Here’s where it gets tricky. It is a thousand times easier to form satisfying love relationships when we are released from the emotional straitjacket of trying so hard to get ourselves loved. The secret to growing the love in our lives is to learn how to help other people feel genuinely good about themselves in our presence. When they do, they will automatically love us.
Be sure to catch the unfolding logic. We need to be loved. People automatically love us when they feel good about themselves when they are around us. So our challenge is to help other people feel good about themselves every time they encounter us.
There are five principles to making this strategy work. At first, as you practice these secrets, they may seem a little awkward, but we guarantee that before you know it, your new style will become automatic for you. Here they are in a nutshell.

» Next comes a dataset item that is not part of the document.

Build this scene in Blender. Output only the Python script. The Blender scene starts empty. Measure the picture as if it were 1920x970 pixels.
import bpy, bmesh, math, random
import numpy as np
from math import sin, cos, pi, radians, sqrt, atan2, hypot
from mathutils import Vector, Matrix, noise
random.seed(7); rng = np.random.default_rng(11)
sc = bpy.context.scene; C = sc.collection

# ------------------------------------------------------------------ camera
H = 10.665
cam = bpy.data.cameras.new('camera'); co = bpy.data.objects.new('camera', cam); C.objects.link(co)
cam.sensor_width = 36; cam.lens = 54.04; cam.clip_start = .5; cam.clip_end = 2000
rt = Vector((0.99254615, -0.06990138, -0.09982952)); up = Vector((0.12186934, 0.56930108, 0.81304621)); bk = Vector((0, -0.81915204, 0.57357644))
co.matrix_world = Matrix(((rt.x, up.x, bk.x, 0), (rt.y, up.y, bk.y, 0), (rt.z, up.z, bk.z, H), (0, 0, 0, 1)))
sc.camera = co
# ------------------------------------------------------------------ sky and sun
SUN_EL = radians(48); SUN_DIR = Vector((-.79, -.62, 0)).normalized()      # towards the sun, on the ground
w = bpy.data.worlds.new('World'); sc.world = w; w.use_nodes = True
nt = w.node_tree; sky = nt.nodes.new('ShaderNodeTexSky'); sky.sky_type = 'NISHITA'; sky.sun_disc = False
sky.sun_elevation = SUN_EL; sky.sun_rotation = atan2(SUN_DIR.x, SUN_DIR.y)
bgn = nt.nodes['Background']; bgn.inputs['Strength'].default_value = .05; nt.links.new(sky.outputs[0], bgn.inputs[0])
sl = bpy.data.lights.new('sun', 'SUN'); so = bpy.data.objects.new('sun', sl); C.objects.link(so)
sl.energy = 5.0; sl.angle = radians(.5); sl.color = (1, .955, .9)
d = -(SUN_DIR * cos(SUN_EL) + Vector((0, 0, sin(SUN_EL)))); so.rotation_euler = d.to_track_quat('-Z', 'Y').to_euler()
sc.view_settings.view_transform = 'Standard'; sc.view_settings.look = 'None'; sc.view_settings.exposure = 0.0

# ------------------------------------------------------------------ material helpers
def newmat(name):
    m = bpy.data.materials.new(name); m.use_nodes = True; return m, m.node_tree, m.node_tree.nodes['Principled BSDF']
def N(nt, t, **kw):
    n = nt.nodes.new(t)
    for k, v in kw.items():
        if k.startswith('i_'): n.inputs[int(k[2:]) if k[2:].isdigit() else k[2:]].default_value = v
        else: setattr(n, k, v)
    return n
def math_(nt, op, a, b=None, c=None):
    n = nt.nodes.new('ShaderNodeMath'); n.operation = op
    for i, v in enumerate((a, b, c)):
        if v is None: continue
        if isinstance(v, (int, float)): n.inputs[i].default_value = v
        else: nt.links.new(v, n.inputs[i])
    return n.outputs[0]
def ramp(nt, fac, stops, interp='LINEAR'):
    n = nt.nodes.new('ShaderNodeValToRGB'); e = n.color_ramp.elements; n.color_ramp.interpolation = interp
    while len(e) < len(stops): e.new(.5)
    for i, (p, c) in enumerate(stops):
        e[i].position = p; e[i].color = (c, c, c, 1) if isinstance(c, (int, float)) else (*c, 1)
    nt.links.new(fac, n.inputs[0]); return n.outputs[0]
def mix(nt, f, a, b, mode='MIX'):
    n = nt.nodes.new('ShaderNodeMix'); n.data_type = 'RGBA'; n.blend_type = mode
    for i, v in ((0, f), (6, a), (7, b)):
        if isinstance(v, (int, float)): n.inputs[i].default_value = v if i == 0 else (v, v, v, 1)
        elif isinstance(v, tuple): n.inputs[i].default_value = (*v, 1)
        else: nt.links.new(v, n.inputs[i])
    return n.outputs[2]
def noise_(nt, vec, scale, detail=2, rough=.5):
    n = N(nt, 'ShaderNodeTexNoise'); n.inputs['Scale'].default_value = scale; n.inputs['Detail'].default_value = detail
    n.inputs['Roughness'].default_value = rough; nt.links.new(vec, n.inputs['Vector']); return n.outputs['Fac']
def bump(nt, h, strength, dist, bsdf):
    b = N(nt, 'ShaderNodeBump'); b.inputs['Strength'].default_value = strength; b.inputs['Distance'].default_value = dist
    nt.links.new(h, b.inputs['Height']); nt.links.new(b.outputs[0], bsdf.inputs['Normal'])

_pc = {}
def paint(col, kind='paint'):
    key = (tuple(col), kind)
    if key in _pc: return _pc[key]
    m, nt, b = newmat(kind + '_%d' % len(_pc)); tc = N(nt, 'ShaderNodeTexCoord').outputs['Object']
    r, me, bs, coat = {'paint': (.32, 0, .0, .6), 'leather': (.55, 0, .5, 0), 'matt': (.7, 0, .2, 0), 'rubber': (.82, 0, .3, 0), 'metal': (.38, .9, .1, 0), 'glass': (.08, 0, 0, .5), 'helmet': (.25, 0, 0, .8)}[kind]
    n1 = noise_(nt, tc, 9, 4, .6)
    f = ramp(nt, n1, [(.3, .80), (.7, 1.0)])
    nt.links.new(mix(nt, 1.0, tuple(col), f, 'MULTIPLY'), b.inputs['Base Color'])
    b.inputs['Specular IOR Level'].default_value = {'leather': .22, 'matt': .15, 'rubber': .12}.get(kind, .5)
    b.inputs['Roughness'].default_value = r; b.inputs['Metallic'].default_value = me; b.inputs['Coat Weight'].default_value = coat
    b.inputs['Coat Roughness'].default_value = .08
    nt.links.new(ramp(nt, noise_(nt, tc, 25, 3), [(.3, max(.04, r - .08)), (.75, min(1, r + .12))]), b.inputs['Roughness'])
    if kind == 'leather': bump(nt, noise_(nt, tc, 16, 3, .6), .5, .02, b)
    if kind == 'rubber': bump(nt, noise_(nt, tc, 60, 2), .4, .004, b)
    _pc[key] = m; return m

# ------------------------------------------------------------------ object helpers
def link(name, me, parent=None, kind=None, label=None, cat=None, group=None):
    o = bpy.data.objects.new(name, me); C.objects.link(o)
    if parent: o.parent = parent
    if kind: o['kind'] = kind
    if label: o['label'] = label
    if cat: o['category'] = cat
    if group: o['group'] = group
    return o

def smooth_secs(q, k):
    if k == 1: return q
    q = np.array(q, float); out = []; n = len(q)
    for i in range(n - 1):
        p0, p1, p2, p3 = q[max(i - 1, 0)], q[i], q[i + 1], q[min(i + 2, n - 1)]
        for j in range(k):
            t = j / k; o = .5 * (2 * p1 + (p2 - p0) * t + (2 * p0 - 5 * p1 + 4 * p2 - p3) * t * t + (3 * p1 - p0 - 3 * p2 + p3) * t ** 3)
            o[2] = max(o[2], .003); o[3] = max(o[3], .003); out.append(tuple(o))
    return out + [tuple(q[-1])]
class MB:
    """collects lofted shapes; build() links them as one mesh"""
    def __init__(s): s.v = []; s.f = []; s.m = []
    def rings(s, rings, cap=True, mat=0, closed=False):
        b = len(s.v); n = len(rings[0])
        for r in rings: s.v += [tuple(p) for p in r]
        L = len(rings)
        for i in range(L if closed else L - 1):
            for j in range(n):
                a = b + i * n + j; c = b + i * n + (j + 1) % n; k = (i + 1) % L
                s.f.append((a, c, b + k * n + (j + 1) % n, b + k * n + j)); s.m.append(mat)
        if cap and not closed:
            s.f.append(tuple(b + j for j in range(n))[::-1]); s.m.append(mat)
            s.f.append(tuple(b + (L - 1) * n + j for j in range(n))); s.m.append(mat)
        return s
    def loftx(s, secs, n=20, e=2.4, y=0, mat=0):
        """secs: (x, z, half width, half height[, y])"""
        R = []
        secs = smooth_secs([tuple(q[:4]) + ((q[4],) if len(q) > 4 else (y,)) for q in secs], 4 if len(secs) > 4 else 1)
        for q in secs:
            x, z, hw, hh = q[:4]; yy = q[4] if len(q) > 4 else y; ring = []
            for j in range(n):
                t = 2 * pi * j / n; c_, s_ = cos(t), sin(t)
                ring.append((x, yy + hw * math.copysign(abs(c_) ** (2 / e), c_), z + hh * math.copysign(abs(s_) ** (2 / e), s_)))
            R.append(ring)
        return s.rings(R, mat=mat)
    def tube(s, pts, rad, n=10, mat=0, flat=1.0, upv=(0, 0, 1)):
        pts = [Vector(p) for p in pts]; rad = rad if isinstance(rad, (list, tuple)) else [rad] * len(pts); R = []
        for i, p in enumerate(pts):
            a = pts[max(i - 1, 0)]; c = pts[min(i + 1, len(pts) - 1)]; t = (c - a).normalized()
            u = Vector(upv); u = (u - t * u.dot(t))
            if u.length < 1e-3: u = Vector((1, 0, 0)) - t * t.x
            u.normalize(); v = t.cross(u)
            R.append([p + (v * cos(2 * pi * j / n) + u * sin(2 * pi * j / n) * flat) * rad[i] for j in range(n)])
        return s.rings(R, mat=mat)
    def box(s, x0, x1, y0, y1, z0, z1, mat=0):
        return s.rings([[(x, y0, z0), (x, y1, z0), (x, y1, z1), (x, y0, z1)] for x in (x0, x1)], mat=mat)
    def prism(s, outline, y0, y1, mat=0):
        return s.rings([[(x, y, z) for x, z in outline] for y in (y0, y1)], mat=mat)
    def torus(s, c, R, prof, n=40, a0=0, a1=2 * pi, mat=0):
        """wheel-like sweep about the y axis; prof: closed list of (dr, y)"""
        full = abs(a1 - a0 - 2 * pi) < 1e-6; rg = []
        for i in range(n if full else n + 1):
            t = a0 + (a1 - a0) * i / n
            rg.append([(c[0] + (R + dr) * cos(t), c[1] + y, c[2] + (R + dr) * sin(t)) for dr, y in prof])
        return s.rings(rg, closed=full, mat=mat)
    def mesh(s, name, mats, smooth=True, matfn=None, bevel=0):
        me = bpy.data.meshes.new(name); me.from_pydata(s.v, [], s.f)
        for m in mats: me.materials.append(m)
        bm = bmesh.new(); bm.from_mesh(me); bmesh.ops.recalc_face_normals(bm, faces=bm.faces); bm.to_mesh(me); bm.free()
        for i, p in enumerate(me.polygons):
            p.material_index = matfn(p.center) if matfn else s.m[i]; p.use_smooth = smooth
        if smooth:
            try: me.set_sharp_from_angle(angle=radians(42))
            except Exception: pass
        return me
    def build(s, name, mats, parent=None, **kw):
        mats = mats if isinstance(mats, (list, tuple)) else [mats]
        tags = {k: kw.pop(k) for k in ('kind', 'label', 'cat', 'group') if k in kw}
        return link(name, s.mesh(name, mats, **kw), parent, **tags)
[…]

1) Approach every person in your life with an expectation that they have some wonderful attributes.
2) In every encounter with this person, look hard and listen intently for just one of these attributes.
3) If you need to, ask a question or two to lure one of these attributes to the surface.
4) As soon as you encounter one of these attributes, even a hint of one, reinforce it with attention – laughter, appreciation or respect.
5) As soon as you discover how to participate with another person so that, like a school of fish, these wonderful qualities swarm to the surface, catch the rhythm of helping them enjoy their best ways of being.
Some of you are absolute geniuses at this already. We don’t know how you did it, but we offer you our heartiest congratulations. And others recognize a need to build these secrets into your every day lives. It’s exciting to imagine what our lives and our world could be like if all of us could become great lovers of people.